Fritz Leiber Is Like Love and Rockets

Dec 24, 2010 21:43

Fritz Leiber would have been 100 years old today, and I'd like to think that somewhere people are gathered in a ChiChis celebrating. Not likely since it’s Christmas Eve but I can hope.

I'm sure no one argues with Leiber's place in genre history, but I'll be honest and say that he wasn’t an author I took to from the first. Sure I'd played enough D&D to be familiar with the name, settings, and characters from the Fafhrd and Gray Mouser stories, but when I first read them they left me less than engaged.

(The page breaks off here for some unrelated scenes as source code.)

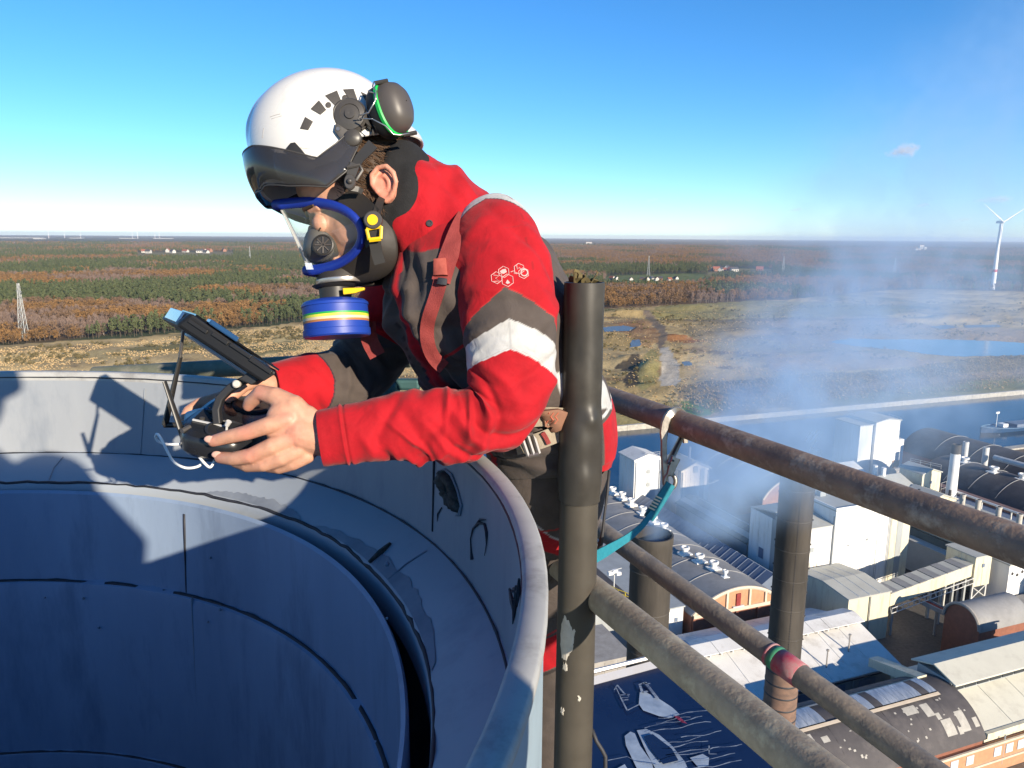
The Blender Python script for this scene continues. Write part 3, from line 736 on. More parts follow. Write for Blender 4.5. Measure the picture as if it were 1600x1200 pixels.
soot = pm('sooty_steel', (.038, .033, .028), .7, ns=.8, na=.9, col2=(.075, .064, .053), stretch=(1, 1, .25), bump=.3, bs=6)
rust_red = pm('rusty_red', (.25, .035, .03), .8, ns=1, na=.6)
yellowp = pm('yellow_paint', (.62, .45, .04), .6)
stone_pink = pm('pink_brick', (.32, .19, .16), .9, ns=.7, na=.6)

def seams(m, u0, u1, v0, v1, z0, z1, step, face, w=.12, d=.06):
    """raised joints between wall panels; face 'f' front, 'l' left, 'r' right"""
    if face == 'f':
        n = int((u1 - u0) / step)
        for k in range(1, n): m.box(UV(u0 + k * (u1 - u0) / n, v0 - d / 2, (z0 + z1) / 2), (w, d, z1 - z0 - .1), PAX)
    else:
        u = u0 - d / 2 if face == 'l' else u1 + d / 2; n = int((v1 - v0) / step)
        for k in range(1, n): m.box(UV(u, v0 + k * (v1 - v0) / n, (z0 + z1) / 2), (d, w, z1 - z0 - .1), PAX)

def barrel_pts(c, hw, ze, zt, n=18):
    """circular arc over c +- hw from eave height ze to crown zt -> list of (offset, z)"""
    r = zt - ze; R = (hw * hw + r * r) / (2 * r); a = math.asin(min(1, hw / R))
    return [(c + R * math.sin(-a + 2 * a * k / n), zt - R + R * math.cos(-a + 2 * a * k / n)) for k in range(n + 1)]

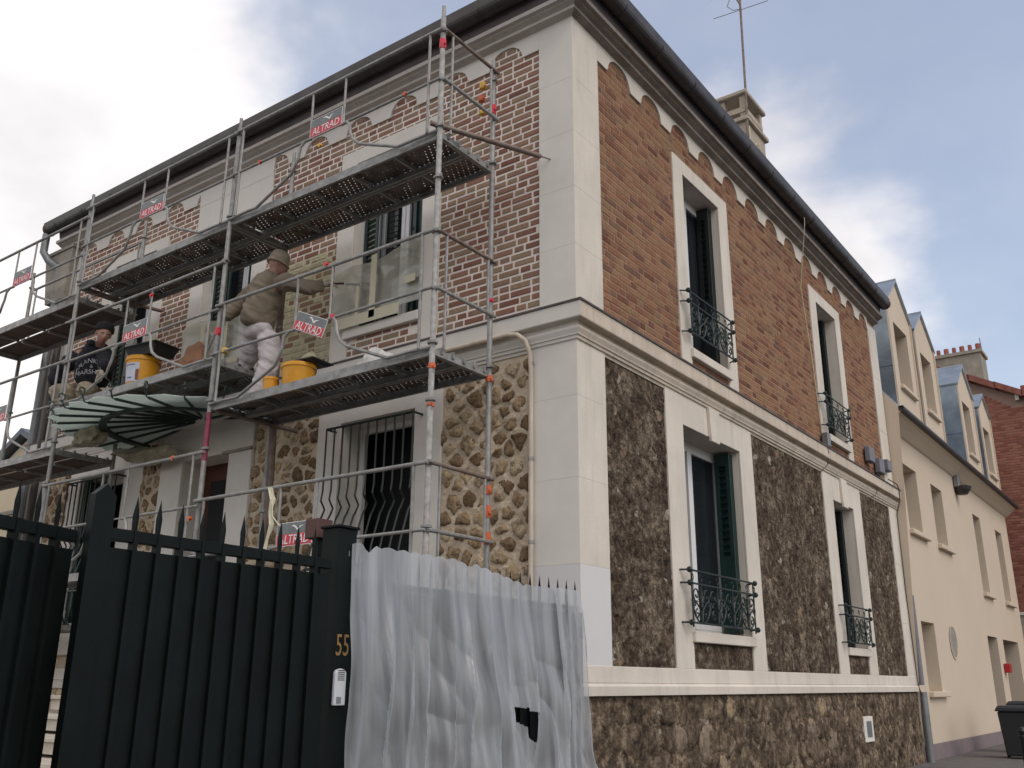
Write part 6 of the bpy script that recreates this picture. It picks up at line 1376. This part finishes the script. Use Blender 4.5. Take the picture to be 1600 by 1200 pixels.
# polythene film draped over the railing
def film_pt(u, v):
    """u along the fence 0..1 (near to far), v from the top edge 0 to the ground 1"""
    y = -2.565 + u * 2.16
    ztop = 2.262 - 0.095 * min(1, max(0, (u - 0.50)) / 0.28) - 0.014 * (1 - abs(sin(u * 2.16 / 0.1205 * pi)))
    if 0.045 < u < 0.095: ztop -= 0.045 * (1 - abs(u - 0.07) / 0.025)
    if 0.45 < u < 0.53: ztop -= 0.035 * (1 - abs(u - 0.49) / 0.04)
    z = ztop + (0.18 - ztop) * v
    fo = noise.noise(Vector((u * 7, v * 0.8, 1.3))) * 0.10 + (0.32 - abs(noise.noise(Vector((u * 12 + v * 1.0, v * 0.5, 6.2))))) * 0.16 + abs(noise.noise(Vector((u * 5 - v * 5, v * 2 + u * 3, 8.2)))) * 0.05 + noise.noise(Vector((u * 60, v * 0.8, 2.0))) * 0.012
    fo += 0.03 * abs(noise.noise(Vector((u * 9, v * 7, 4.4)))) * v
    sv = min(1, v * 2.2); sv = sv * sv * (3 - 2 * sv); x = GX + 0.03 + sv * (0.05 + fo) + 0.10 * v * v
    if v > 0.72: x += (v - 0.72) ** 1.5 * 1.1 * (0.5 + 0.5 * u)
    y += 0.02 * noise.noise(Vector((u * 8, v * 4, 9))) - 0.05 * v * (1 - u)
    if u > 0.8: y += (u - 0.8) / 0.2 * (0.10 * v + (0.38 * max(0, v - 0.62)))
    return (x, y, z)
def in_hole(q):
    cy = sum(p[1] for p in q) / 4; cz = sum(p[2] for p in q) / 4; poly = [(-1.19, 1.315), (-1.10, 1.345), (-1.0, 1.34), (-0.97, 1.315), (-0.90, 1.31), (-0.84, 1.27), (-0.86, 1.20), (-0.91, 1.10), (-0.97, 1.15), (-1.01, 1.22), (-1.09, 1.27)]
    ins = False; j = len(poly) - 1
    for i in range(len(poly)):
        if (poly[i][1] > cz) != (poly[j][1] > cz) and cy < (poly[j][0] - poly[i][0]) * (cz - poly[i][1]) / (poly[j][1] - poly[i][1]) + poly[i][0]: ins = not ins
        j = i
    return ins
film = sheet('polythene_sheet', film_pt, 420, 230, 'film', 'translucent polythene sheet with a torn hole, draped over the railing fence', 'plastic sheet', holes=in_hole)
# second strip of film hanging at the corner and spreading on the pavement
sheet('polythene_strip', lambda u, v: (0.10 + 0.06 * sin(v * 3) + 0.05 * fold(u * 2, v, 4) + (0.30 * max(0, v - 0.60) * (0.3 + u)), -0.52 + 0.36 * u + 0.06 * v + (max(0, v - 0.55) / 0.45) ** 1.2 * (0.05 + 0.60 * u), 2.17 + (0.12 - 2.20) * v + 0.04 * u * v), 30, 70, 'film', 'narrow strip of polythene hanging at the house corner and trailing along the base wall', 'plastic sheet')

# ------------------------------------------------------------------ street furniture
def wheelie(x, y, z, label, rot=0.0, s=1.0):
    o = empty('wheelie_bin', (x, y, z)); tag(o, label, 'wheelie bin', None)
    cs, sn = cos(rot), sin(rot)
    def T(a, b, c): return (x + (a * cs - b * sn) * s, y + (a * sn + b * cs) * s, z + c * s)
    def fr(mb, w0, d0, z0, w1, d1, z1, dy=0):
        vs = [T(-w0, -d0, z0), T(w0, -d0, z0), T(w0, d0, z0), T(-w0, d0, z0), T(-w1, -d1 + dy, z1), T(w1, -d1 + dy, z1), T(w1, d1 + dy, z1), T(-w1, d1 + dy, z1)]
        mb.add(vs, [(0, 3, 2, 1), (4, 5, 6, 7), (0, 1, 5, 4), (1, 2, 6, 5), (2, 3, 7, 6), (3, 0, 4, 7)])
    mb = MB(); fr(mb, 0.22, 0.26, 0.05, 0.29, 0.35, 0.92); mb.build('body', 'black_plastic', o, bevel=0.02)
    mb = MB(); fr(mb, 0.325, 0.385, 0.92, 0.325, 0.385, 0.965); mb.build('rim', 'black_plastic', o, bevel=0.01)
    mb = MB(); fr(mb, 0.32, 0.38, 0.968, 0.27, 0.32, 1.03); mb.build('lid', 'black_plastic', o, bevel=0.012)
    mb = MB(); mb.path([T(-0.24, 0.38, 0.95), T(-0.24, 0.45, 0.98), T(0.24, 0.45, 0.98), T(0.24, 0.38, 0.95)], 0.014, 8); mb.build('handle', 'black_plastic', o)
    for a in (-0.22, 0.22):
        mb = MB(); mb.lathe(T(a, 0.30, 0.10), [(0, -0.025), (0.10, -0.025), (0.10, 0.025), (0, 0.025)], 18, (cs, sn, 0)); mb.build('wheel', 'black_plastic', o)
wheelie(1.02, 11.95, 0.36, 'black wheelie bin standing nearest on the pavement by the cream wall', 0.1, 0.80)
wheelie(0.95, 13.6, 0.36, 'second black wheelie bin, mostly hidden behind the nearest one', 0.05, 0.85)
bol = empty('bollard', (1.75, 8.2, 0.36)); tag(bol, 'black ball-topped bollard at the pavement edge in front of the bins', 'bollard')
mb = MB(); mb.lathe((1.68, 8.3, 0.34), [(0.055, 0), (0.055, 0.04), (0.04, 0.06), (0.036, 0.48), (0.05, 0.50), (0.05, 0.53), (0.03, 0.55)], 16); mb.build('post', 'black_plastic', bol, smooth=True)
mb = MB(); mb.lathe((1.68, 8.3, 0.93), [(0.0, -0.058), (0.035, -0.045), (0.057, 0.0), (0.035, 0.045), (0, 0.058)], 16); mb.build('ball', 'black_plastic', bol, smooth=True)
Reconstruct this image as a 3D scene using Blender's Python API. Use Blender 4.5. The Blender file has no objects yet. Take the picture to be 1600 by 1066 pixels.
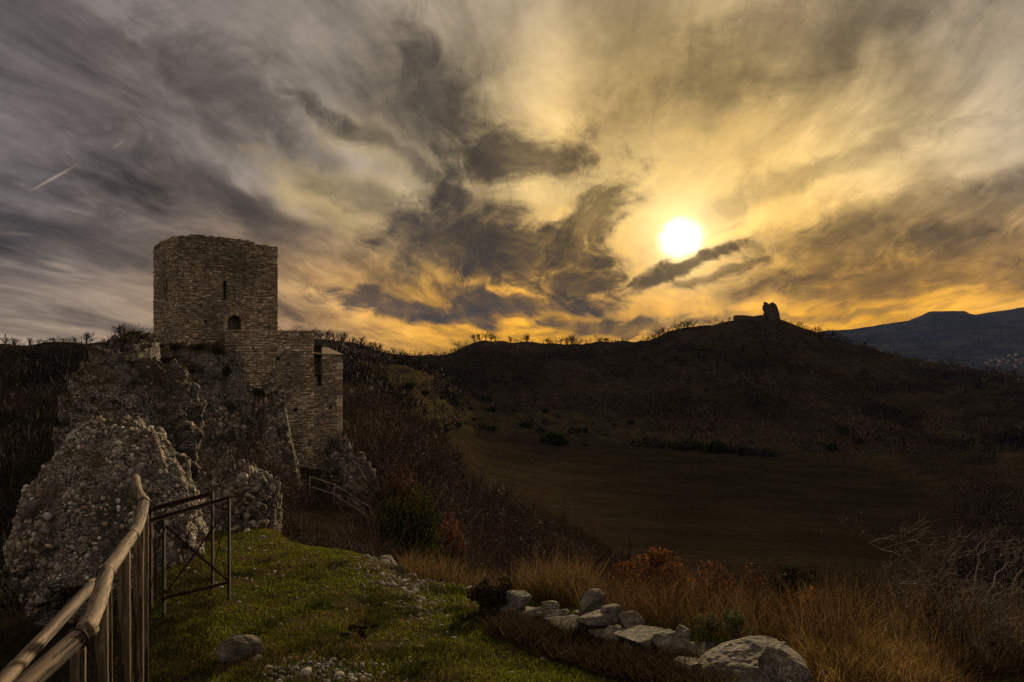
import bpy, math, random
import numpy as np
from mathutils import Matrix, Vector, Euler

# ------------------------------------------------------------------ camera, sky, sun, exposure
SC = bpy.context.scene
COL = SC.collection
F = 1067.0            # focal length in photo pixels (24 mm lens on a 36 mm frame, 1600 px wide)
HZ = 545.0            # photo row of the eye level

def PD(px, py):
    """unit view direction of a photo pixel"""
    return Vector(((px - 800) / F, 1.0, (HZ - py) / F)).normalized()

def P(px, py, d):
    """point at depth d (metres along +Y) seen at a photo pixel; the eye is the origin"""
    return Vector(((px - 800) / F * d, d, (HZ - py) / F * d))

cam_d = bpy.data.cameras.new('camera')
cam_d.lens = 24.0
cam_d.sensor_width = 36.0
cam_d.shift_y = (HZ - 533.0) / 1600.0
cam_d.clip_start = 0.05
cam_d.clip_end = 30000.0
cam = bpy.data.objects.new('camera', cam_d)
COL.objects.link(cam)
cam.rotation_euler = (math.radians(90), 0, 0)
SC.camera = cam

SC.view_settings.view_transform = 'Standard'
SC.view_settings.look = 'None'
SC.view_settings.gamma = 1.0
SC.view_settings.use_curve_mapping = False
SC.view_settings.exposure = 0.15
SC.cycles.max_bounces = 5
SC.cycles.diffuse_bounces = 3
SC.cycles.glossy_bounces = 2
SC.cycles.transmission_bounces = 3
SC.cycles.volume_bounces = 0
SC.cycles.transparent_max_bounces = 6
SC.cycles.use_denoising = False
SC.cycles.sample_clamp_direct = 6.0
SC.cycles.sample_clamp_indirect = 4.0
SC.cycles.caustics_reflective = False
SC.cycles.caustics_refractive = False

SUN = PD(1064, 372)
SUN_EL = math.asin(SUN.z)
SUN_AZ = math.atan2(SUN.x, SUN.y)

sun_d = bpy.data.lights.new('sun', 'SUN')
sun_d.energy = 4.8
sun_d.angle = math.radians(3.0)          # veiled by thin cloud
sun_d.color = (1.0, 0.74, 0.42)
sun = bpy.data.objects.new('sun', sun_d)
COL.objects.link(sun)
sun.rotation_euler = (-SUN).to_track_quat('-Z', 'Y').to_euler()

world = bpy.data.worlds.new('World')
SC.world = world
world.use_nodes = True
WT = world.node_tree
WT.nodes.clear()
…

Yeah, I dug "Thieves' House" and "Claws from the Night", but even the good bits were over my head and the prose lacked what I can only describe as the purple quality I craved.

Leiber was unlike any Fantasy fiction I had encountered before. He was something else, something weirder, and more than a bit dangerous, like sneaking a shot of whiskey from my parents liquor cabinet. I'd tried it and thought it wasn't for me, going my way without realizing how much my tastes would change six or seven years later.

When I was in my 20s and living in Jersey City, I bought one of those slim paperbacks that had the word "sword" in the title. One story had the two heroes go on a fishing trip and engage in dubious philosophy, another told what happened when they decided to live together and the misadventure that resulted. The stories showed real life writ as adventure fiction. I got where Leiber was coming from, and every now and then, say waiting for a bus in Chinatown, I'd look at the weather-aged buildings of lower Manhattan, and, if I squinted, I'd see Lankhmar. (It's likely for reasons like this that M. John Harrison wrote "A Young Man's Journey to Viriconium" and "What It Would Be Like to Live in Viriconium". Get treatment, indeed.)

Something similar happened with the comic book Love and Rockets.

I’d been to enough specialty comic shops growing up to recognize the Hernandez Bothers' work, but it wasn't until college when a friend sat me down with a stack and told me to "Read!” that I got hooked.

Now if you've never read Love and Rockets, I'm not about to try and describe the series to you. To the point of this post, the Hernandez Brothers in Love and Rockets mix life and genre in such a way that you're never quite certain where one ends and the other begins. They'll take real life and recast it as superhero comics (or they 'll take superhero comics and recast it in the mold of real life -- I'm not sure it matters). It's a bit hard to describe, but you know how everyone in your family approaches a mythic archetype in your mind? It's a bit like that. The Palomar stories or the misadventures of Penny Century, and how life happens to Maggie and Hopey, all these things sweep you along and somewhere there you see yourself and where you came from and the people you know.

That's what I was also getting from Leiber.

In “The Life of the Mind” Hannah Arendt says “there is nothing in an ordinary life that cannot become food for thought”, and I’d say that’s the quality that links Leiber and the Hernandez Brothers. They’re exploring ordinary life in their work.

It's only their personal preference for the extraordinary that makes their work into genre.

(Yeah, I know there's a lot more to Leiber than the sword & sorcery stories. Folks interested in his stuff should check out his horror fiction. In particular Our Lady of Darkness is a favorite, though it's hard to pick one especially when set beside Conjure Wife and The Sinful Ones.)